Ficticious
country used by the
Australian Defence Forces for the purpose of portraying a
South-east Asian /
Pacific enemy in
wargames.
Kamaria appears on maps as an upside down Tasmania situated around the Philippine island of Mindanao. Often in exercises its forces play the role of an aggressor landing in northern Australia and carrying out special operations like sabotage or harrassment, such as in Exercise Desert Predator where a RAAF air force base was threatened.

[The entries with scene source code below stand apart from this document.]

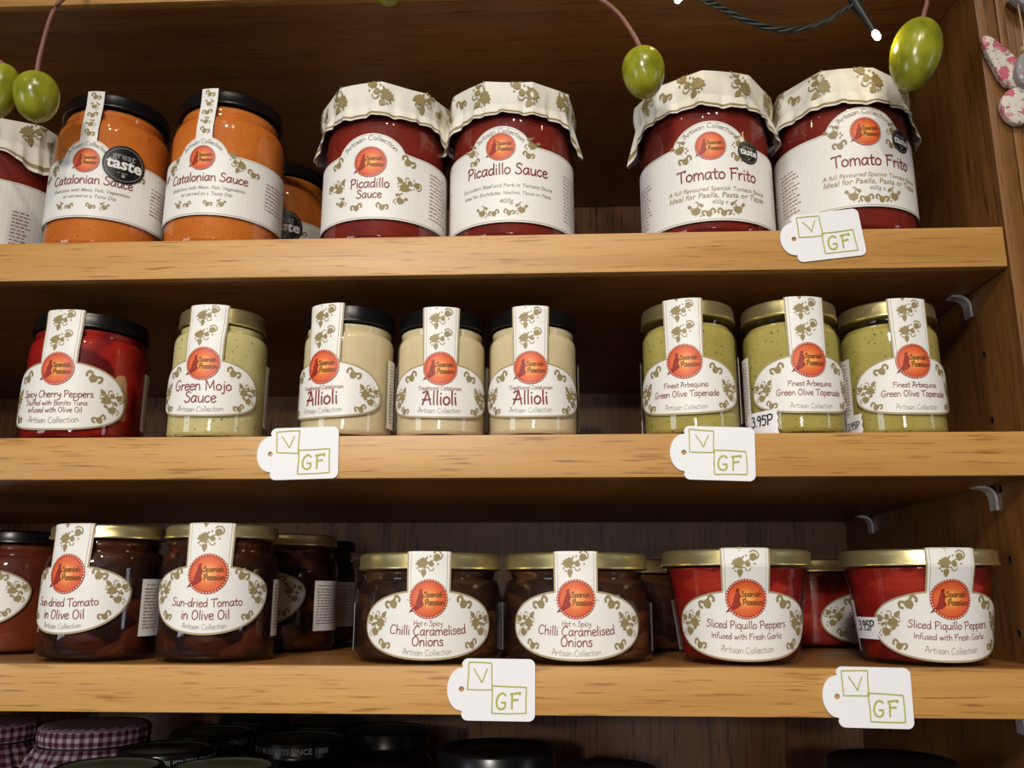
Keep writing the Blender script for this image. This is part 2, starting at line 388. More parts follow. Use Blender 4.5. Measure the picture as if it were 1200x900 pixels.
def sprig(P, u, v, k, rot=0, mir=1, e=.0004, m=None):
    """one vine sprig: broad leaf, pointed leaf, heart bud with curls and dots; about 4k long"""
    m = m or VINE
    def put(a, b): 
        a *= mir; c, sn = math.cos(rot), math.sin(rot); return (u+(a*c-b*sn)*k, v+(a*sn+b*c)*k)
    x, y = put(-.75, .25); P.shape(LEAF, x, y, k*.92, rot+.5*mir, mir, m, e)
    x, y = put(-.55, -1.0); P.shape(POINTY, x, y, k*.72, rot, mir, m, e)
    x, y = put(.42, .1); P.shape(BUD, x, y, k*.72, rot+.9*mir, mir, m, e)
    x, y = put(1.15, .95); P.shape(BUD, x, y, k*.95, rot-.2*mir, mir, m, e)
    P.curl([(-.6, -.5), (0, -.3), (.2, -.7), (.6, -.75), (.8, -.4)], u, v, k, rot, mir, m, e, .13)
    P.curl([(-.1, .1), (.4, .5), (.9, .6)], u, v, k, rot, mir, m, e, .12)
    P.curl([(.7, 1.5), (1.1, 1.75), (1.6, 1.6), (1.85, 1.15), (1.6, .7)], u, v, k, rot, mir, m, e, .16)
    for a, b in ((-.1, .95), (.3, 1.1), (-1.35, -.45), (-1.1, -.8), (1.3, .1)):
        x, y = put(a, b); P.disc(x, y, k*.13, m, e, 7)
def small_sprig(P, u, v, k, rot=0, mir=1, e=.0004, m=None):
    m = m or VINE
    def put(a, b):
        a *= mir; c, sn = math.cos(rot), math.sin(rot); return (u+(a*c-b*sn)*k, v+(a*sn+b*c)*k)
    P.shape(LEAF, u, v, k*.8, rot, mir, m, e)
    x, y = put(-.85, .75); P.shape(POINTY, x, y, k*.5, rot+.9*mir, mir, m, e)
    x, y = put(.8, .8); P.shape(POINTY, x, y, k*.5, rot-2.4*mir, mir, m, e)
    P.curl([(.2, .5), (.4, 1.2), (.0, 1.4)], u, v, k, rot, mir, m, e, .15)
    for a, b in ((.9, -.2), (1.0, -.6), (.65, -.8)):
        x, y = put(a, b); P.disc(x, y, k*.14, m, e, 7)
def bud_sprig(P, u, v, k, rot=0, mir=1, e=.0004, m=None):
    m = m or VINE
    P.shape(BUD, u, v, k*1.15, rot, mir, m, e)
    P.curl([(-.3, .4), (-.9, .8), (-1.15, .2), (-.85, -.15)], u, v, k, rot, mir, m, e, .34)
    P.curl([(.3, .4), (.9, .8), (1.15, .2), (.85, -.15)], u, v, k, rot, mir, m, e, .34)
def scribble(P, u0, u1, v, m, e, h=.0009):
    """unreadably small print: a broken wavy line"""
    u = u0
    while u < u1-.001:
        L = random.uniform(.0015, .0045); b = min(u+L, u1); n = max(2, int((b-u)/.0005))
        for i in range(n):
            a = u+(b-u)*i/n; hh = h*random.uniform(.5, 1)
            P.poly([(a, v), (a+.0003, v), (a+.0003, v+hh), (a, v+hh)], m, e)
        P.poly([(u, v+h*.3), (b, v+h*.3), (b, v+h*.55), (u, v+h*.55)], m, e)
        u = b+.0008

# ------------------------------------------------------------------ shelving
XR, DEP, T = .2739, .3413, .0255
Z1, Z2, Z3, Z4 = .2556, .1302, 0.0, .4285
ZB = -.155
XL = -.66
def bevel_mesh(mb, name, w=.0012):
    me = mb.mesh(name, 0); bm = bmesh.new(); bm.from_mesh(me)
    bmesh.ops.bevel(bm, geom=[e for e in bm.edges], offset=w, segments=2, affect='EDGES', profile=.7)
    bm.to_mesh(me); bm.free()
    me.polygons.foreach_set('use_smooth', [True]*len(me.polygons)); me.set_sharp_from_angle(angle=math.radians(50))
    return me
b = MB(); b.box(-2.2, 2.2, .36, .40, -1.0, 1.6, mat('plaster', srgb(205, 196, 180), .9)); tag(link('wall_back', b.mesh('wall_back', 0)), kind='structure')
b = MB(); b.box(-2.2, 2.2, -3.2, .40, -1.05, -1.0, mat('floorboards', srgb(60, 46, 34), .6)); tag(link('floor', b.mesh('floor', 0)), kind='structure')
unit = link('shelf_unit', None, loc=(0, 0, -1.0))
tag(unit, 'oak shelf unit whose boards carry the rows of sauce jars', 'shelves')
def upart(name, me, parent=unit): 
    o = link(name, me, parent); o.location = (0, 0, 1.0); return o
# side panel with real peg holes
sb = MB(); sb.box(XR, XR+.0122, 0.0, DEP+.01, -1.0, .80, OAKZ)
side = upart('side_panel', bevel_mesh(sb, 'side_panel', .0008))
holes = MB(); rn = []
for hy in (.0445, .272):
    for k in range(-2, 12):
        z = .0165+.0427*k
        if z > .2 or any(abs(z-q) < .012 for q in (Z1-T, Z2-T, Z3-T, -.0)) and hy > .05: continue
        n = 14; rows = [[(xx, hy+.0024*math.cos(2*PI*i/n), z+.0024*math.sin(2*PI*i/n)) for i in range(n)] for xx in (XR-.002, XR+.008)]
        holes.grid(rows, DARKHOLE, True); holes.poly(rows[0], DARKHOLE); holes.poly(rows[1][::-1], DARKHOLE)
hm = holes.mesh('hole_cutter', 0); bmx = bmesh.new(); bmx.from_mesh(hm); bmesh.ops.recalc_face_normals(bmx, faces=bmx.faces); bmx.to_mesh(hm); bmx.free()
cut = link('hole_cutter', hm, unit, (0, 0, 1.0))
md = side.modifiers.new('bore', 'BOOLEAN'); md.object = cut; md.operation = 'DIFFERENCE'; md.solver = 'EXACT'; md.material_mode = 'TRANSFER'
bpy.context.view_layer.update()
dg = bpy.context.evaluated_depsgraph_get()
nm = bpy.data.meshes.new_from_object(side.evaluated_get(dg)); side.modifiers.clear(); side.data = nm
bpy.data.objects.remove(cut)
sb = MB(); sb.box(XL-.02, XL, 0.0, DEP+.01, -1.0, .80, OAKZ); upart('side_panel', bevel_mesh(sb, 'side_panel', .0008))
sb = MB(); sb.box(XR+.0126, XR+.0178, -.0006, .02, -1.0, .80, STILE); tag(upart('edge_strip', bevel_mesh(sb, 'edge_strip', .0012)))
sb = MB(); sb.box(XR+.0186, XR+.12, .004, .03, -1.0, .80, STILE); upart('face_stile', bevel_mesh(sb, 'face_stile', .001))
sb = MB(); sb.box(XL, XR, DEP, DEP+.008, -1.0, .80, OAKB); upart('back_panel', sb.mesh('back_panel', 0))
for z in (Z1, Z2, Z3, Z4+T, ZB):
    x1 = XR-.0012 if z == Z1 else XR-.0003
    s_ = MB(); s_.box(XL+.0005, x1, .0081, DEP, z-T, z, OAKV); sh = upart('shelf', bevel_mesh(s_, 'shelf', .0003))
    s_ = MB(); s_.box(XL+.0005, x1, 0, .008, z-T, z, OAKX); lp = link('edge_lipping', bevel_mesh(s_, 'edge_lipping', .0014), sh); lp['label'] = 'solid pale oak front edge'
for z in (.80, -.30):
    s_ = MB(); s_.box(XL+.0005, XR-.0003, 0, DEP, z-T, z, OAKV); upart('shelf', bevel_mesh(s_, 'shelf', .0016))
def pin_mesh():
    m = MB(); out, inn = [(-.0120, -.0002)], [(-.0120, -.0014)]
    for k in range(9):
        a = k/8*PI/2; out.append((-.0078+.0076*math.sin(a), -.0078+.0076*math.cos(a))); inn.append((-.0082+.0064*math.sin(a), -.0082+.0064*math.cos(a)))
    out.append((-.0002, -.0150)); inn.append((-.0016, -.0150)); prof = out+inn[::-1]
    y0, y1 = -.0045, .0045
    A = [(x, y0, z) for x, z in prof]; B = [(x, y1, z) for x, z in prof]
    n = len(prof); m.grid([A, B], CHROME, True); m.poly(A, CHROME); m.poly(B[::-1], CHROME)
    me = m.mesh('shelf_support', 30); bm = bmesh.new(); bm.from_mesh(me); bmesh.ops.recalc_face_normals(bm, faces=bm.faces); bm.to_mesh(me); bm.free(); return me
PIN = pin_mesh()
for y, z in ((.056, Z1-T), (.272, Z1-T), (.053, Z2-T), (.272, Z2-T), (.053, Z3-T), (.272, Z3-T)):
    o = link('shelf_support', PIN, unit, (XR, y, z+1.0)); o['label'] = 'chrome quarter-round shelf support'

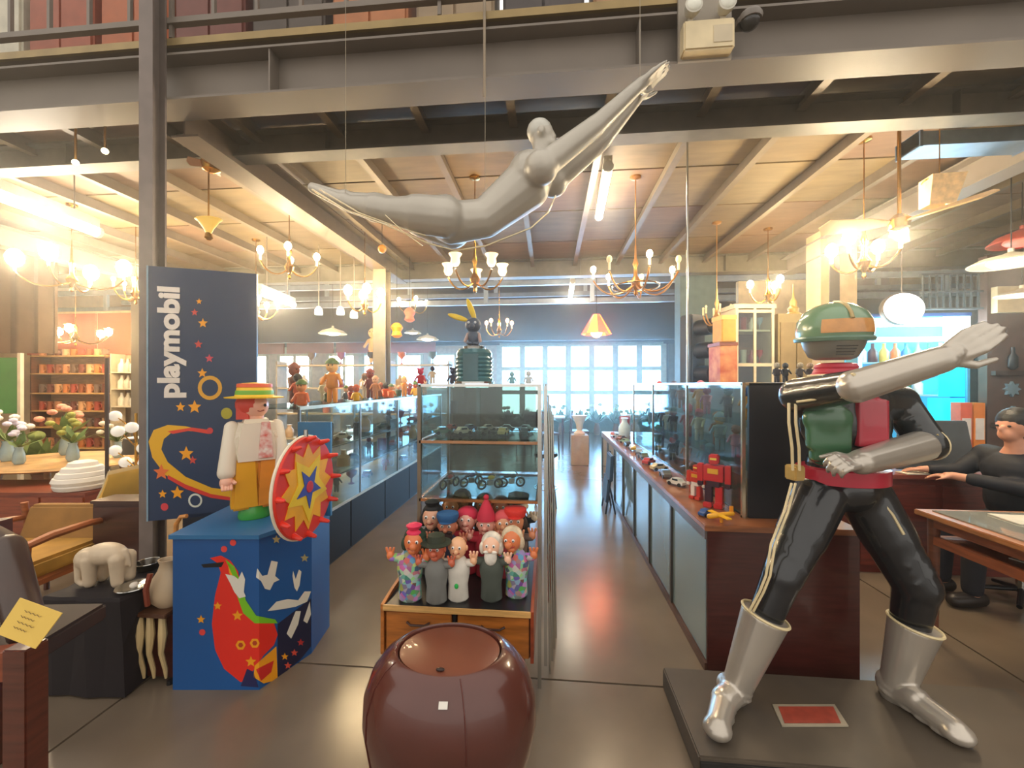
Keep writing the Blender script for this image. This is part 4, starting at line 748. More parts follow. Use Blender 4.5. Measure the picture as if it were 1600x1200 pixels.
# ---------------- toy figure on the stand
def FP(px, py_, d=2.24): return P(px, py_, d)
c = FP(398, 800, 2.24); c.z = zt+.001; t = thing('toy_statue', c, 'large smooth toy figure in straw hat, white coat and yellow trousers on the blue stand', 'figure')
sk = mat((232, 176, 150), .4, 0, .04, 5, 0, 0, .2)
MB().lathe(c+Vector((.0, 0, .0)), [(.075, 0), (.08, .015), (.07, .07), (.055, .09)], 20, sy=.8).build('shoes', mat((60, 160, 60), .35, 0, .05, 5, 0, 0, .3), t, smooth=True)
for q in (-1, 1): 
    b = c+Vector((q*.055+.01, 0, .06)); MB().rings([[b+Vector((x*(.052+.012*(1-z/.25))*1.05, y*.062, z)) for x, y in ((-1, -1), (1, -1), (1, 1), (-1, 1))] for z in (0, .12, .27)]).build('trouser_leg', mat((226, 166, 24), .45, 0, .06, 6) if q < 0 else mat((220, 140, 40), .45), t, bevel=.012)
MB().rings([[c+Vector((.005+x*w_, y*.07, z)) for x, y in ((-1, -1), (1, -1), (1, 1), (-1, 1))] for w_, z in ((.105, .30), (.11, .36), (.10, .46), (.075, .545))]).build('coat', mat((226, 216, 196), .55, 0, .05, 6), t, bevel=.02)
MB().rings([[c+Vector((.045+x*w_, -.075+y*.004, z)) for x, y in ((-1, -1), (1, -1), (1, 1), (-1, 1))] for w_, z in ((.035, .335), (.03, .42), (.02, .53))]).build('vest', mat((206, 60, 44), .5, 0, .2, 30, 0, 0, 0, None, (236, 230, 220)), t)
for q, c_ in ((-1, (220, 210, 190)), (1, (230, 222, 205))):
    a = c+Vector((q*.105, -.0, .50)); b = c+Vector((q*.13, -.05, .27)); MB().caps(a, b, .036, .042, 14).build('sleeve', mat(c_, .55, 0, .05, 6), t, smooth=True)
    hb = MB().ell(b+Vector((0, -.01, -.05)), (.032, .034, .036)); 
    for f in range(4): hb.caps(b+Vector((-.018+.012*f, -.03, -.06)), b+Vector((-.018+.012*f, -.045, -.08)), .009, .008, 8)
    hb.caps(b+Vector((-q*.026, -.02, -.045)), b+Vector((-q*.034, -.045, -.05)), .010, .009, 8).build('hand', sk, t, smooth=True)
hc = c+Vector((0, -.005, .615)); hd = MB().ell(hc, (.068, .066, .07)).cone(c+Vector((0, 0, .53)), hc, .045).build('head', sk, t, smooth=True)
for q in (-1, 1): MB().ell(hc+Vector((q*.022+.02, -.060, .005)), (.007, .004, .009)).build('eye', BLACK, hd)
MB().tube([hc+Vector((.02+.018*a, -.06+abs(a)*.004, -.028+abs(a)*.006)) for a in (-1, 0, 1)], .003).build('mouth', mat((150, 60, 50), .5), hd)
MB().ell(hc+Vector((-.014, .012, .008)), (.078, .076, .07)).rings([[hc+Vector((-.02+x*.068, .012+y*.06, z)) for x, y in ((-1, -.6), (-.2, -.85), (.6, .2), (1, .6), (.6, 1), (-.6, 1))] for z in (-.07, .02)]).build('hair', mat((206, 66, 50), .5, 0, .1, 8), t, smooth=True)
ht = MB().lathe(hc+Vector((0, 0, .048)), [(.14, -.004), (.142, .002), (.095, .008), (.088, .03), (.082, .065), (.06, .078), (.01, .082)], 28).build('straw_hat', mat((236, 190, 40), .5, 0, .1, 8), t, smooth=True)
MB().lathe(hc+Vector((0, 0, .06)), [(.092, 0), (.0935, .004), (.090, .026), (.084, .026)], 28).build('hat_band', mat((110, 170, 60), .5), ht, smooth=True)
MB().lathe(hc+Vector((0, 0, .1)), [(.081, 0), (.0865, .004), (.084, .022), (.074, .024)], 28).build('hat_stripe', mat((216, 90, 50), .5), ht, smooth=True)
t.rotation_euler.z = .75
# ---------------- sunburst disc
ctr = LD(-.985, 1.93, 1.01); ax = LD(math.sin(math.radians(86)), -math.cos(math.radians(86)), 0).normalized()
Mx = Matrix.Identity(3); e1 = Vector((0, 0, 1)).cross(ax).normalized(); e2 = Vector((0, 0, 1)); Mx = Matrix([[e1[i], e2[i], ax[i]] for i in range(3)])
t = thing('sunburst_disc', ctr, 'upright round red and yellow sunburst disc with a blue star beside the stand', 'disc')
MB().lathe(ctr, [(.232, -.015), (.24, -.012), (.24, .006), (.236, .010), (.001, .010)], 48, M=Mx).build('disc', mat((222, 50, 34), .4, 0, .08, 5), t, smooth=True)
MB().lathe(ctr, [(.241, -.017), (.246, -.012), (.246, -.004), (.241, -.001)], 48, M=Mx, cap=False).build('white_rim', mat((232, 220, 196), .5), t, smooth=True)
MB().prism(star(ctr+ax*.0105, Mx, .205, .15, 12), ax*.003).build('yellow_rays', mat((244, 172, 24), .45), t)
MB().prism(star(ctr+ax*.0140, Mx, .17, .09, 5, math.pi), ax*.002).build('pale_star', mat((246, 204, 30), .45), t)
MB().prism(star(ctr+ax*.0165, Mx, .105, .042, 5, math.pi), ax*.003).build('blue_star', mat((50, 70, 160), .45), t)
MB().lathe(ctr+ax*.02, [(.028, 0), (.026, .003), (.001, .004)], 14, M=Mx).build('red_centre', mat((206, 44, 60), .45), t)
for i in range(12):
    a = 2*math.pi*i/12; dv = Mx@Vector((math.cos(a), math.sin(a), 0)); MB().caps(ctr+dv*.225+ax*.012, ctr+dv*.236+ax*.045, .015, .009, 8).build('red_knob', mat((226, 52, 36), .35), t, smooth=True)
MB().tube([ctr-ax*.012, LD(-1.06, 2.0, 1.01), LD(-1.09, 2.30, 1.05), LD(-1.10, 2.46, 1.06)], .012).build('bracket', STEEL, t)
MB().cone(ctr+up*.23, ctr+up*.27, .01).build('stand_rod', CHROME, t)
# ============================================================ HELMETED STATUE
t = thing('plinth', (1.3, 1.78, 0), 'low dark grey platform under the helmeted statue', 'platform')
MB().bb(.56, 2.12, 1.575, 2.06, 0, .10).build('platform_block', mat((84, 74, 62), .6, 0, .2, 4, 0, .05), t, bevel=.006)
MB().bb(.565, 2.115, 1.565, 1.575, .0, .085).build('front_skirt', mat((34, 32, 30), .6), t)
a = onZ(1268, 1116, .1005)
q = [onZ(1207, 1102, .101), onZ(1304, 1102, .101), onZ(1326, 1136, .101), onZ(1222, 1136, .101)]
pq_ = MB().prism(q, (0, 0, .005)).build('name_plate', mat((170, 160, 140), .5, .3), t)
q = [onZ(1216, 1104, .107), onZ(1302, 1104, .107), onZ(1314, 1130, .107), onZ(1226, 1130, .107)]
MB().prism(q, (0, 0, .001)).build('red_label', mat((150, 62, 46), .5, 0, .2, 30), pq_)
def S(px, py_, d): return P(px, py_, d)
st_ = thing('helmeted_statue', S(1300, 1000, 1.8)*1, 'life-size statue of a helmeted fighter in black suit with silver gloves and boots', 'statue')
st_.location.z = .101; ABS[st_.name] = st_.location.copy()
SUIT = mat((24, 26, 30), .26, 0, .3, 5, 0, .05, .5)
b = MB()
hL, kL, aL = S(1278, 778, 1.83), S(1222, 900, 1.73), S(1168, 1030, 1.76)
hR, kR, aR = S(1352, 778, 1.86), S(1432, 915, 1.76), S(1410, 1040, 1.82)
pel, wai, che, nek = S(1315, 765, 1.85), S(1314, 728, 1.84), S(1318, 655, 1.82), S(1306, 592, 1.80)
sL, sR = S(1250, 618, 1.79), S(1402, 628, 1.88)
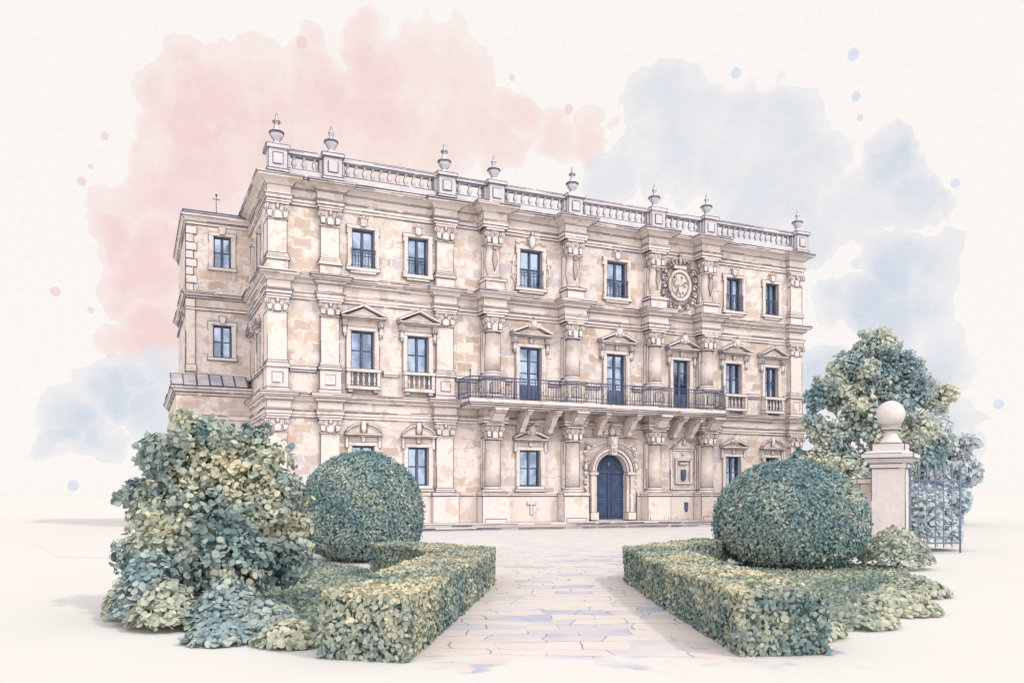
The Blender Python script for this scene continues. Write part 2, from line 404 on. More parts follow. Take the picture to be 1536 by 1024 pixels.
def middle_window(u, z0, z1, wd, label=None, balus=True, crest=False, door=False):
    h = z1 - z0; s = MB(); surround(s, wd, h, 0, .2, .1, sill=not door)
    hw = wd / 2 + .5
    s.box(-wd / 2 - .2, wd / 2 + .2, -.07, -.003, h + .2, h + .55)
    for sg in (-1, 1):
        cx = sg * (wd / 2 + .34)
        s.box(cx - .13, cx + .13, -.26, -.003, h + .2, h + .55); s.box(cx - .1, cx + .1, -.18, -.003, h - .22, h + .2); s.ball((cx, -.15, h - .25), (.1, .1, .12), 8, 5)
        s.ball((cx, -.25, h + .3), (.1, .1, .13), 8, 5)
        s.box(sg * (wd / 2 + .24) - .04, sg * (wd / 2 + .24) + .04, -.05, -.003, 0, h - .35)
    pediment(s, hw, h + .55, .5, .42, crest)
    if crest: s.ball((0, -.12, h + .38), (.15, .1, .2), 8, 5)
    o = s.build('window', TRIM, palace, (u, 0, z0), 0, .018); tag(o, label)
    pane_set(o, u, z0, z1, wd, 3 if door else 2, door, curtain=1)
    if balus:
        b = MB(); a = wd / 2 + .26
        b.box(-a - .05, a + .05, -.42, -.12, -.17, 0); b.box(-a, a, -.38, -.003, -1.06, -.88)
        for sg in (-1, 1): b.box(*sorted((sg * (a - .18), sg * a)), -.38, -.003, -.88, -.17); b.box(*sorted((sg * (a - .32), sg * (a - .06))), -.3, -.003, -1.2, -1.06)
        bo = b.build('balustrade', TRIM, o, ink=.018)
        n = 5
        for i in range(n):
            q = link('baluster', BAL_S, o, (-(a - .28) + (2 * a - .56) * i / (n - 1), -.24, -.84)); q.scale = (1, 1, 1.06)
    return o
def ground_window(u, z0, z1, wd, label=None, seg=True):
    h = z1 - z0; s = MB(); surround(s, wd, h, 0, .2, .1); s.box(-wd / 2 - .3, wd / 2 + .3, -.13, -.003, -.3, -.17)
    s.box(-wd / 2 - .2, wd / 2 + .2, -.07, -.003, h + .2, h + .48); s.prism([(-.09, h + .2), (.09, h + .2), (.13, h + .48), (-.13, h + .48)], -.16, -.07)
    pediment(s, wd / 2 + .36, h + .48, .42, .3, not seg, seg)
    for sg in (-1, 1): s.box(sg * (wd / 2 + .28) - .08, sg * (wd / 2 + .28) + .08, -.14, -.003, h - .1, h + .48)
    o = s.build('window', TRIM, palace, (u, 0, z0), 0, .018); tag(o, label)
    pane_set(o, u, z0, z1, wd, 2, curtain=1)
for i, q in enumerate(F3): upper_window(*q, label='upper window with carved scrolls beside its frame' if i == 2 else None, rail=(1, 2, 1, 1, 1, 2)[i], ornate=i == 2)
for i, q in enumerate(F2): middle_window(*q, label='glazed balcony door under a crested pediment' if i in (2, 3, 4) else None, balus=i not in (2, 3, 4), crest=i in (2, 3, 4, 5), door=i in (2, 3, 4))
for i, q in enumerate(F1): ground_window(*q, seg=i not in (2, 3))
for v, a, b, q in SW:
    s = MB(); surround(s, q, b - a, .08 if a > 12 else 0, .17, .1)
    if a < 12: pediment(s, q / 2 + .25, b - a + .3, .35, .25)
    o = s.build('window', TRIM, palace, (0, v, a), -PI / 2, .018); pane_set(o, 0, a, b, q)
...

The name Kamaria comes possibly from Swahili or Arabic where the word 'Qumar' means moon. By coincidence, Kamaria is also the name of a country on a distant planet in a not very famous science fiction novel called Blibbings, by Barbara Paul. Equally coincidental is that Qumar is the name of a ficticious rogue state that occasionally threatens the Bartlett administration in the television mini-series The West Wing.
Previously the Australian Army used Musoria as another enemy to wargame against. Musoria represented a much larger country that supposively had the ability to carry out a fully-fledged invasion of the Australian landmass, adopting Soviet military doctrine and order of battle. The country was designed in an earlier era when invasions from the north were considered more of a threat than terrorism or low level operations. The country was also named in an era when the military could afford to be less subtle towards Australia's northern neighbours - Musoria comes from the Bahasa Indonesian word for 'enemy'.
In my case, I first heard about Musoria as an 18 year old army reservist stumbling around in the dark in a training course, by being told by my platoon commander that we were under attack by Musorians. For the next few days I wondered what nutter of a general decided to portray the American state Missouri as a potential threat to Australia.